-- ENTRIES --
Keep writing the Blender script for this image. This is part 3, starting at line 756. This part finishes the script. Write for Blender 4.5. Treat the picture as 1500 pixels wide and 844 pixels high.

==

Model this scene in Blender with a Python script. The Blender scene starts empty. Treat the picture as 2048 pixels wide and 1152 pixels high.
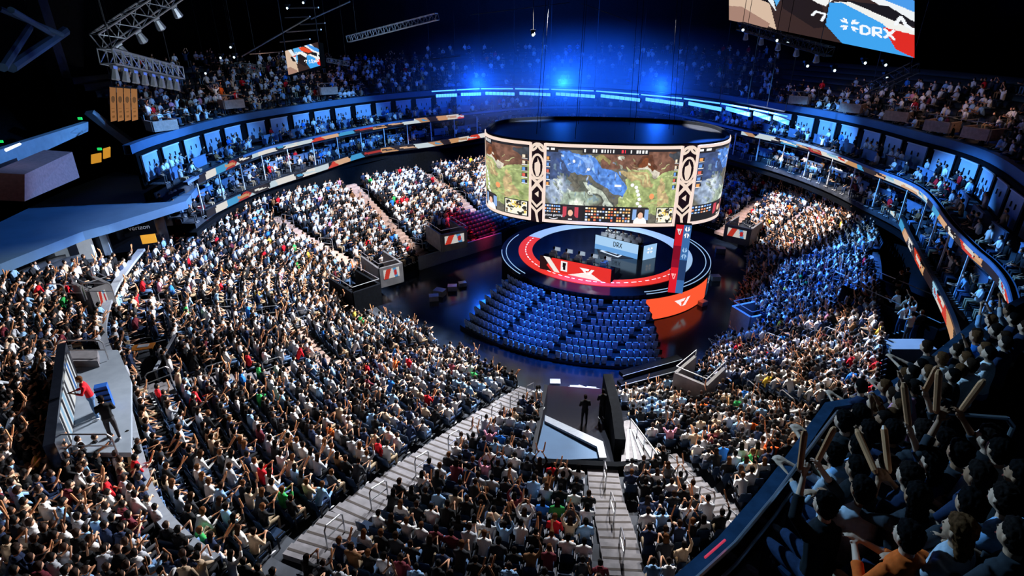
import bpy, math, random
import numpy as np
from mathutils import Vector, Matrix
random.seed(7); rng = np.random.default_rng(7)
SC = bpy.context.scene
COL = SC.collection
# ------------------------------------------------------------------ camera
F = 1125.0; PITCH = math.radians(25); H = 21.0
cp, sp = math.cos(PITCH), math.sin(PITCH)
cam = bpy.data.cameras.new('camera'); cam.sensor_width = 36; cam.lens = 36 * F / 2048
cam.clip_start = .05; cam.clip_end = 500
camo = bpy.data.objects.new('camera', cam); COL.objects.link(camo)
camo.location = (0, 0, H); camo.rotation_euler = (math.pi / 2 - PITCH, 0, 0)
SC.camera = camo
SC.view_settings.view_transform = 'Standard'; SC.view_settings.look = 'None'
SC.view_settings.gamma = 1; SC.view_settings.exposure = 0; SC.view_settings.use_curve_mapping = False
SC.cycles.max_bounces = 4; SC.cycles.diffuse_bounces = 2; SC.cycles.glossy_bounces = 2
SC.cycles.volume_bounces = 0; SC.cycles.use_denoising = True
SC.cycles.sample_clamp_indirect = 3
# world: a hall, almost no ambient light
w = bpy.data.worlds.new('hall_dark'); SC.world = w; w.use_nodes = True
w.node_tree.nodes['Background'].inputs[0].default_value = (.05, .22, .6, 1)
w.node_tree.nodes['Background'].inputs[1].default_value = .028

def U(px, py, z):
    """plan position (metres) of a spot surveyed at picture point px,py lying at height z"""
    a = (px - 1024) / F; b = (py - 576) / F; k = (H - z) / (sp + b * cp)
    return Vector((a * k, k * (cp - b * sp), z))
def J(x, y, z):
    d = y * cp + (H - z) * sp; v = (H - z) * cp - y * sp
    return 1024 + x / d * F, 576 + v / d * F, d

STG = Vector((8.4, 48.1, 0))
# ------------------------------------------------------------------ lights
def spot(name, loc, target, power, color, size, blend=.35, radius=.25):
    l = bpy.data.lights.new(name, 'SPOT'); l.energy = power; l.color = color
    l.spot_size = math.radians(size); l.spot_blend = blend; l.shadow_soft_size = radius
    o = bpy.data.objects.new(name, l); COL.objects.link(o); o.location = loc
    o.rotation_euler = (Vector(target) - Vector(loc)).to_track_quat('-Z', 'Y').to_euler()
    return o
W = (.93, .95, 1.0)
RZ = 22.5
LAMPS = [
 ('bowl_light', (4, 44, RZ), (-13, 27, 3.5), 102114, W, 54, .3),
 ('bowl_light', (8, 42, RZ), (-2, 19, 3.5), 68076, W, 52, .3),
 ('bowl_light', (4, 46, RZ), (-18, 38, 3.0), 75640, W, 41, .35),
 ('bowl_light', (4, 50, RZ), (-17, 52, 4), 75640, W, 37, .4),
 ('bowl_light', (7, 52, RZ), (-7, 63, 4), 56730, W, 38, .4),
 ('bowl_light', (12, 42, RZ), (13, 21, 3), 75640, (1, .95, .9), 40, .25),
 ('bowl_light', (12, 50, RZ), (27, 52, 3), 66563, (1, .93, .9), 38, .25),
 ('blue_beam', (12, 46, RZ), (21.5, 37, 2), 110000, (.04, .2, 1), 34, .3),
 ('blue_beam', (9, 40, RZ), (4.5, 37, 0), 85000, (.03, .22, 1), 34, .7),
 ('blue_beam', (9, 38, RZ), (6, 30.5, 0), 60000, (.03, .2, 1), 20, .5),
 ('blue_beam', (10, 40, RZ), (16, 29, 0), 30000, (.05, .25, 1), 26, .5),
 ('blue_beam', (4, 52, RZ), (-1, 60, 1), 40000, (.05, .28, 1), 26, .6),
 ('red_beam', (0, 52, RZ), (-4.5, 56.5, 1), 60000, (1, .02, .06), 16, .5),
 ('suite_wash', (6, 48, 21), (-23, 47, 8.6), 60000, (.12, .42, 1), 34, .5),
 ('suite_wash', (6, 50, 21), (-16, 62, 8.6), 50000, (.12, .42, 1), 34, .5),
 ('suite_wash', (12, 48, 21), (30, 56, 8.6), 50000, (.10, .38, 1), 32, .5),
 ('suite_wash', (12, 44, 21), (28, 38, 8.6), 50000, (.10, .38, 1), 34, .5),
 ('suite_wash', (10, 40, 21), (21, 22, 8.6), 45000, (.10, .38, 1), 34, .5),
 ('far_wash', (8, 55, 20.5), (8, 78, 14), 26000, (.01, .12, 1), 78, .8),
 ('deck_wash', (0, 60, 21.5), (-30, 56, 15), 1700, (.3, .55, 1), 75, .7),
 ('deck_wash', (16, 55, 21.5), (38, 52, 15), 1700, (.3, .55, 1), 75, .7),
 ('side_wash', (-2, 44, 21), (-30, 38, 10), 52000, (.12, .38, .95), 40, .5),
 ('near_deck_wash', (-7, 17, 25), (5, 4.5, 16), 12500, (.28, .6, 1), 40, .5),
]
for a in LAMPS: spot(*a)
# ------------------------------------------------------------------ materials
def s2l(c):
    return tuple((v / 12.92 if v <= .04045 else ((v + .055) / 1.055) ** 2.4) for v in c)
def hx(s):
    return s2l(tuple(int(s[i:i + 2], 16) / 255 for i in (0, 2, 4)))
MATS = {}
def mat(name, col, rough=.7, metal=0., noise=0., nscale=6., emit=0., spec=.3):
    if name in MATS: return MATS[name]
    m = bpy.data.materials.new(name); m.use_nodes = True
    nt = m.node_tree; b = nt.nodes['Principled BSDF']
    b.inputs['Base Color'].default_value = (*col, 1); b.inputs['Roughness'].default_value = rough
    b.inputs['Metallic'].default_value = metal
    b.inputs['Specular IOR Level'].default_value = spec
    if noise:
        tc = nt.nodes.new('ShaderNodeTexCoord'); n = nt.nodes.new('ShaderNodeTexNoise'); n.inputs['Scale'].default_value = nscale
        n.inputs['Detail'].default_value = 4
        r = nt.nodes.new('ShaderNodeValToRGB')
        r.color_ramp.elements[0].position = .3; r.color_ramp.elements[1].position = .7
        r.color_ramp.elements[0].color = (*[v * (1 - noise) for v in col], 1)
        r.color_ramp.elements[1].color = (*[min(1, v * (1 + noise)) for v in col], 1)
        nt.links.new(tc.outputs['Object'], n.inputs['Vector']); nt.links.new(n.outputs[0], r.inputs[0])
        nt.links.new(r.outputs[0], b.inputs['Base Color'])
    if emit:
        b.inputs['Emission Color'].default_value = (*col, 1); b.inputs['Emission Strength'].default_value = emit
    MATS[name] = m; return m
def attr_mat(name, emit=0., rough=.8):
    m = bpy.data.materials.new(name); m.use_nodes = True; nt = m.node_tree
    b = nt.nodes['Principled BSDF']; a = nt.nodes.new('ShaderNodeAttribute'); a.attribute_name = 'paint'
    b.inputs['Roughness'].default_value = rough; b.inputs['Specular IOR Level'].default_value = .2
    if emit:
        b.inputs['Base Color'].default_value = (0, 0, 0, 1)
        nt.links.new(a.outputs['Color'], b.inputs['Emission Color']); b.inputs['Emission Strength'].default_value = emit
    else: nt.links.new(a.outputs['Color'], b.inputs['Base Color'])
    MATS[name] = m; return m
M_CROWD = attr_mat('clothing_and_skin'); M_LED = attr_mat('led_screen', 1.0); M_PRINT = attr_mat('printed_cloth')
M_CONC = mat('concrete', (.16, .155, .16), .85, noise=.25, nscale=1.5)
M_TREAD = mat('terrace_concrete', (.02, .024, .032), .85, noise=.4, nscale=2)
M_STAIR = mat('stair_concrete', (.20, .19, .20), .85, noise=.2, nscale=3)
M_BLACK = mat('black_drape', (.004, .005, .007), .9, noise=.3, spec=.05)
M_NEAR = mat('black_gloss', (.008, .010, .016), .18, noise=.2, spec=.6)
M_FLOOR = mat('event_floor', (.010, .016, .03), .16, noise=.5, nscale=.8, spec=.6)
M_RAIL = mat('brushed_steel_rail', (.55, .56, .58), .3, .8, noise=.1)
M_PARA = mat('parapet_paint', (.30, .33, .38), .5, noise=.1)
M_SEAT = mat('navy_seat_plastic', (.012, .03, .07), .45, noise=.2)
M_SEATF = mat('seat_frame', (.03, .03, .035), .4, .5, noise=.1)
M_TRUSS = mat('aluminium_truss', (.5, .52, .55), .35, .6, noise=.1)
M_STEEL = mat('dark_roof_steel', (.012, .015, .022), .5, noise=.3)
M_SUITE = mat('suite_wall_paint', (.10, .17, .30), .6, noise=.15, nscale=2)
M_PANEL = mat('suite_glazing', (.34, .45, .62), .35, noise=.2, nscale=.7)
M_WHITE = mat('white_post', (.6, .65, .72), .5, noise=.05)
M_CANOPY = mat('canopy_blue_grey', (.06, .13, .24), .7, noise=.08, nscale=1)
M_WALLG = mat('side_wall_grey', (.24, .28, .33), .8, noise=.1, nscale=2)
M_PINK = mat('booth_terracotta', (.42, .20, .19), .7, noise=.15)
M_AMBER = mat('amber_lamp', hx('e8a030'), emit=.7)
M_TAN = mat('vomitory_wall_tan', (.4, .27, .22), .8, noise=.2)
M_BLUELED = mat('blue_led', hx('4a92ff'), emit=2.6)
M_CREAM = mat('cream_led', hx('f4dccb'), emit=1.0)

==

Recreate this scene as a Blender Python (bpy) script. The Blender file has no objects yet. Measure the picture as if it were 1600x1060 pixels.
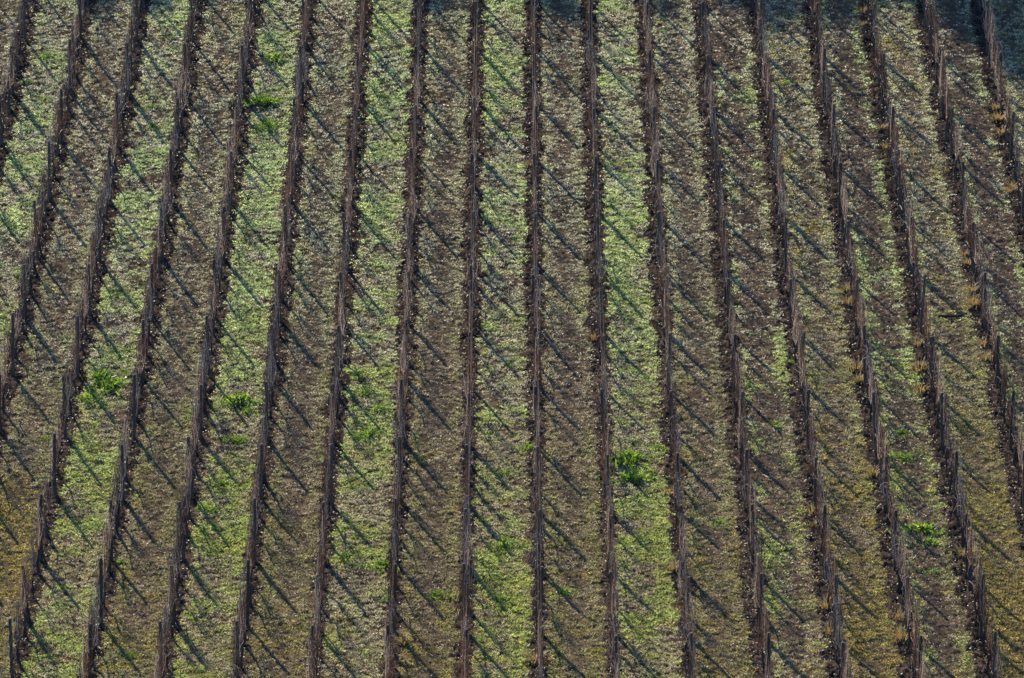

-- AIM OF THE TASK --
Say the number of lines in the records above that include the string "wide", and no more.

-- ANSWER TO THE PROBLEM --
2